17. Onun sağında ve solunda oturmuş iki melek zabıt tutarken,
18. İnsan hiçbir söz söylemez ki yanında (onu) gözetleyen, dediklerini zapteden bir melek hazır bulunmasın.
19. Ölüm sarhoşluğu gerçekten geldiğinde, «Ey insan! İşte bu senin öteden beri kaçtığın şeydir.» denir.
20. Sur'a üfürülür, işte bu, tehdid(in gerçekleşme) günüdür.
21. Her can, kendisiyle beraber bir sevk memuru ve bir şahid bulunduğu halde gelir.

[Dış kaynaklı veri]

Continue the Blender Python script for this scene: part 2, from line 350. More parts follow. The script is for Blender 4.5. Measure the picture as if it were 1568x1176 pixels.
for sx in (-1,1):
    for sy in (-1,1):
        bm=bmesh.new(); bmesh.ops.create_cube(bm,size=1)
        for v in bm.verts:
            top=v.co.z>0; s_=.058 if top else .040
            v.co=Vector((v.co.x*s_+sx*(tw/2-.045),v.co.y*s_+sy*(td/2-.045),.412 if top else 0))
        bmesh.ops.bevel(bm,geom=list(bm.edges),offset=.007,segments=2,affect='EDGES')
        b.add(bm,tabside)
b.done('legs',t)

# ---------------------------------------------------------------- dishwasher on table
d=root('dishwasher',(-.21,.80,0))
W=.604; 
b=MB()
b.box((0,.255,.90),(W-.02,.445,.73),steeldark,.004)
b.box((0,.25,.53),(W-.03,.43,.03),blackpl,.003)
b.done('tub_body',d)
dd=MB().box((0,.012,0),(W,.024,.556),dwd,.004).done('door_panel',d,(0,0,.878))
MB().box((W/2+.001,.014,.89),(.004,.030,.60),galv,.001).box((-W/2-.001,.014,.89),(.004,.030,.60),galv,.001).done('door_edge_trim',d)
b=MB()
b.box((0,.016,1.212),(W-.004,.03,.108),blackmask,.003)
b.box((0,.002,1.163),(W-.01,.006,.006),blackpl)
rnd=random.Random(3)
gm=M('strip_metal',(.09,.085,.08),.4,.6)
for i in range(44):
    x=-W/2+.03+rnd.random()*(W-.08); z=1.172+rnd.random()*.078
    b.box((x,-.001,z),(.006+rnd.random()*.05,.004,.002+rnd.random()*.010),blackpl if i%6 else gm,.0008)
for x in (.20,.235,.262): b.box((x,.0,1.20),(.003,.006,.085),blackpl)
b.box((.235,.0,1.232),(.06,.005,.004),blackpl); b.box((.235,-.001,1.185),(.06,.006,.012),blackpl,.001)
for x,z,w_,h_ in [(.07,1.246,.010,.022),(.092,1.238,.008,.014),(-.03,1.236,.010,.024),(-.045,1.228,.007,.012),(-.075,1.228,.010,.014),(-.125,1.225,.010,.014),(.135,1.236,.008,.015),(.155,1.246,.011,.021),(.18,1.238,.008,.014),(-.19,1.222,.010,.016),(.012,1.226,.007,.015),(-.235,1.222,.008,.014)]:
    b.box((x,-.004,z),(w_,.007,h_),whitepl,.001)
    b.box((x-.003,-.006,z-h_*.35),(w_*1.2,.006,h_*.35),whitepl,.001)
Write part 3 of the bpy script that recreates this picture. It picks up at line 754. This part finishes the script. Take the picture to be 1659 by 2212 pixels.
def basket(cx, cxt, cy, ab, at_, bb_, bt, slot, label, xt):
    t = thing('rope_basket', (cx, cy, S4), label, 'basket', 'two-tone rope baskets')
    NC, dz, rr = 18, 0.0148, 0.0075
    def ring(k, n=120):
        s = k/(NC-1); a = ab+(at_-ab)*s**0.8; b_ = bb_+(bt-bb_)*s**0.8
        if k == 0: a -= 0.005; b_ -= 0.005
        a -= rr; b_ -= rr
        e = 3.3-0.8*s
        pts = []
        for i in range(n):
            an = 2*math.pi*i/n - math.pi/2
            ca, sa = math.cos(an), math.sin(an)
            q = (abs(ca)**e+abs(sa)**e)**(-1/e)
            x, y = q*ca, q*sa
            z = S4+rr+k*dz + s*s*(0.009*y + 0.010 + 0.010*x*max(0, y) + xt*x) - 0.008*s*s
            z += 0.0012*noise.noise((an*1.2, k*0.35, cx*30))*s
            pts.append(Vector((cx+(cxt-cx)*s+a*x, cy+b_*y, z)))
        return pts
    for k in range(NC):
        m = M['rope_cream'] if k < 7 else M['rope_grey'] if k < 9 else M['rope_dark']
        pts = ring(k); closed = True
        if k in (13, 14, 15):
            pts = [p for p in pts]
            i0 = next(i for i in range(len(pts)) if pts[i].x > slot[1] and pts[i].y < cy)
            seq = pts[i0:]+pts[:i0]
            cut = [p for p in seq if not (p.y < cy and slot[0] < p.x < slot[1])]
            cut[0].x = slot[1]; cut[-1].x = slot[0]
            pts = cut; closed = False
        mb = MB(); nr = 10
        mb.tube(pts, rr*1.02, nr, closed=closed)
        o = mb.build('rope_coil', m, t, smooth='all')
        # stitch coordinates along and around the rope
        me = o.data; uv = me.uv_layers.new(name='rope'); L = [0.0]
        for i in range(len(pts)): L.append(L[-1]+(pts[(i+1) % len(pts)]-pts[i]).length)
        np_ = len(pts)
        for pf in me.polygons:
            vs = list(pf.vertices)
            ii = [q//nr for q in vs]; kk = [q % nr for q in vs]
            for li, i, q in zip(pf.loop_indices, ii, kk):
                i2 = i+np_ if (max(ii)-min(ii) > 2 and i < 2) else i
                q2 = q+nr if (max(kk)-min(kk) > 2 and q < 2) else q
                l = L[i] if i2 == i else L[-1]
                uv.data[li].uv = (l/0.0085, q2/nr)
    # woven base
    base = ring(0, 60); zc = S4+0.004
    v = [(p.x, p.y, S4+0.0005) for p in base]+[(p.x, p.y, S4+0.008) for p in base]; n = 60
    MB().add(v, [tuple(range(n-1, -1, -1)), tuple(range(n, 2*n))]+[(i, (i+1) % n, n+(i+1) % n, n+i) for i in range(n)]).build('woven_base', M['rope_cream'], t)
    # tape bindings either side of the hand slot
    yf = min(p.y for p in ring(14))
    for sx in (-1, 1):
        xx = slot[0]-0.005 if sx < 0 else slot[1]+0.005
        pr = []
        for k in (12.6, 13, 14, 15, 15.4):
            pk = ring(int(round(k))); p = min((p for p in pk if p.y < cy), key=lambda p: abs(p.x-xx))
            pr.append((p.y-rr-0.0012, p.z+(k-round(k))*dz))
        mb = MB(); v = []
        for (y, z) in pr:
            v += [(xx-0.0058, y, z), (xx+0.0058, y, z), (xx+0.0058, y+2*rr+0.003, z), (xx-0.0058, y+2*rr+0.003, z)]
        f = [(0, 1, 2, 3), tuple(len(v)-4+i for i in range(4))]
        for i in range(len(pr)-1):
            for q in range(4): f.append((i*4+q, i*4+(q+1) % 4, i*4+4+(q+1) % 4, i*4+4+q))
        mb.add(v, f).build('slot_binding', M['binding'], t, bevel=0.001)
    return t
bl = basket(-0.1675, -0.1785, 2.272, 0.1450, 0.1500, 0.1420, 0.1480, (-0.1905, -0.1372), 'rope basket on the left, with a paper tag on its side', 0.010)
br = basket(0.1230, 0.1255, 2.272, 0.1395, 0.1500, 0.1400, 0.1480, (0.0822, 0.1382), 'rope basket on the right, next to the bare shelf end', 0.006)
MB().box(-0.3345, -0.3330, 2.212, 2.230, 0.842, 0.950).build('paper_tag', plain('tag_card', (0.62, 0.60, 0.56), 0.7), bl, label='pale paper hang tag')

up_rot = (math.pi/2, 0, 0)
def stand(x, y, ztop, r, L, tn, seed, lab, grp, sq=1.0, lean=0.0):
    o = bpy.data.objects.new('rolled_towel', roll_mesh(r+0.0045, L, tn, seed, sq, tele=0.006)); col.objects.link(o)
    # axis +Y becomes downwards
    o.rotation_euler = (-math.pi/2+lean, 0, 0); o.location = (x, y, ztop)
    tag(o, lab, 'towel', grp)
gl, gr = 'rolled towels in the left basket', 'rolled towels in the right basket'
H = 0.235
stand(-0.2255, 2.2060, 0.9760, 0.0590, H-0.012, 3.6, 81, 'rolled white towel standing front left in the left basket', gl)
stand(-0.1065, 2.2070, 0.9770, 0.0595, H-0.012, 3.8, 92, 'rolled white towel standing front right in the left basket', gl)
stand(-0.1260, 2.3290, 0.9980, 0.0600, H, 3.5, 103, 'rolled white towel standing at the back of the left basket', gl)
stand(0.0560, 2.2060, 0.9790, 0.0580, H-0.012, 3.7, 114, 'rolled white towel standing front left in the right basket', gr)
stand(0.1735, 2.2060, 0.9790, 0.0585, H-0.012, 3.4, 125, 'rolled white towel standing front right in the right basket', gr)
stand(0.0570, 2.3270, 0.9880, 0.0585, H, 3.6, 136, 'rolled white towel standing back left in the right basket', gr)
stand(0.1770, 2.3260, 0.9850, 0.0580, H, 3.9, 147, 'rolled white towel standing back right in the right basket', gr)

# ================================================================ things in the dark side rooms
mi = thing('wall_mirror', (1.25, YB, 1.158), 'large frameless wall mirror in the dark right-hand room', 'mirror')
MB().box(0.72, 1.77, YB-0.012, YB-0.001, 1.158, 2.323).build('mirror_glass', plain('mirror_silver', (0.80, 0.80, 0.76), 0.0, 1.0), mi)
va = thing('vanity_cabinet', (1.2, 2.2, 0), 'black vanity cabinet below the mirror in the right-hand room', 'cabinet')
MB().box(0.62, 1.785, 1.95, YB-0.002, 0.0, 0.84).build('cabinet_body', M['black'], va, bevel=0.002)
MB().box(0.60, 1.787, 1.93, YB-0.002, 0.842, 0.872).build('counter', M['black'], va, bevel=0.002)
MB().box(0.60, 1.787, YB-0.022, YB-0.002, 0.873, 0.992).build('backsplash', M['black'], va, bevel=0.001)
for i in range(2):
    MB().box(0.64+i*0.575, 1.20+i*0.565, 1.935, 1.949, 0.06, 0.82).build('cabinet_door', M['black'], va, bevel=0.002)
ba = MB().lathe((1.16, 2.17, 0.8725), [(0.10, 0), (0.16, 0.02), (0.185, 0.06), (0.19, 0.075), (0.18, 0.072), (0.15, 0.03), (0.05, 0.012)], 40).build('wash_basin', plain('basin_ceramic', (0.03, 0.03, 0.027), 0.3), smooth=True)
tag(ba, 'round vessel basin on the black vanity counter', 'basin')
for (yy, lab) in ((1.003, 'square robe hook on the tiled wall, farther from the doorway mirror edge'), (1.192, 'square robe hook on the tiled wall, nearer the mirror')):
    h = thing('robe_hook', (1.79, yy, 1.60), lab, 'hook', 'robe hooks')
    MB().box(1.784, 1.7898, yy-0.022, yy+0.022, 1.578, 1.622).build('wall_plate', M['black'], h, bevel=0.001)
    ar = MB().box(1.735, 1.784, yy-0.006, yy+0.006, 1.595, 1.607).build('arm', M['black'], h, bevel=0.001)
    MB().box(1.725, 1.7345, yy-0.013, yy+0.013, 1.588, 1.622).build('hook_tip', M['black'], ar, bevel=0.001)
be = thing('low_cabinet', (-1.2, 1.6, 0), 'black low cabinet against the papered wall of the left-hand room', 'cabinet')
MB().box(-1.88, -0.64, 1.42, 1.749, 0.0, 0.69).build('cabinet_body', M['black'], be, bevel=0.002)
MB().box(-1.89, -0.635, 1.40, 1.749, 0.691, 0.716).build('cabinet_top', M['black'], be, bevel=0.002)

22. (Allah ona) «Andolsun sen bundan gaflet içinde idin. Şimdi senden gaflet perdesini kaldırdık. Bugün artık gözün keskindir.» der.
23. Beraberindeki melek «işte yanımdaki hazır» der.
24. (Allah iki meleğe buyurur ki:) «Haydi ikiniz, atın cehenneme her inatçı nankörü!
25. İyiliklere (sürekli) engel olan, saldırgan, şüpheciyi.
26. O ki Allah'ın yanında başka ilâh edinmiştir. Haydi ikiniz birlikte onu şiddetli azaba atın.»
27. Yanındaki arkadaşı (şeytan) der ki: «Rabbimiz! Ben onu azdırmadım. Fakat kendisi derin bir sapıklık içindeydi».
28. Allah buyurur ki: «Huzurumda çekişmeyin! Ben size daha önce uyarıcı göndermiştim.»
29. Benim huzurumda söz değiştirilmez. Ve ben kullara asla zulmedici değilim.
30. Biz O gün cehenneme: «Doldun mu?» diyeceğiz. O da: «Daha fazla var mı?» diyecektir.
31. Cennet de kötülükten sakınanlara yaklaştırılır. Zaten uzak değildir.
32. (32-33) Onlara denir ki: «İşte size vaad edilen bu cennet, Allah'a yönelen, O'nun emirlerine riayet eden, görmediği halde Rahman olan Allah'tan korkan ve O'na yönelen bir kalple gelenlere mahsustur.
33. (32-33) Onlara denir ki: «İşte size vaad edilen bu cennet, Allah'a yönelen, O'nun emirlerine riayet eden, görmediği halde Rahman olan Allah'tan korkan ve O'na yönelen bir kalple gelenlere mahsustur.
34. Şimdi selam ve selametle oraya girin. İşte sonsuzluk günü budur.»
35. Orada onlara ne isterlerse vardır. Katımızda daha fazlası da vardır.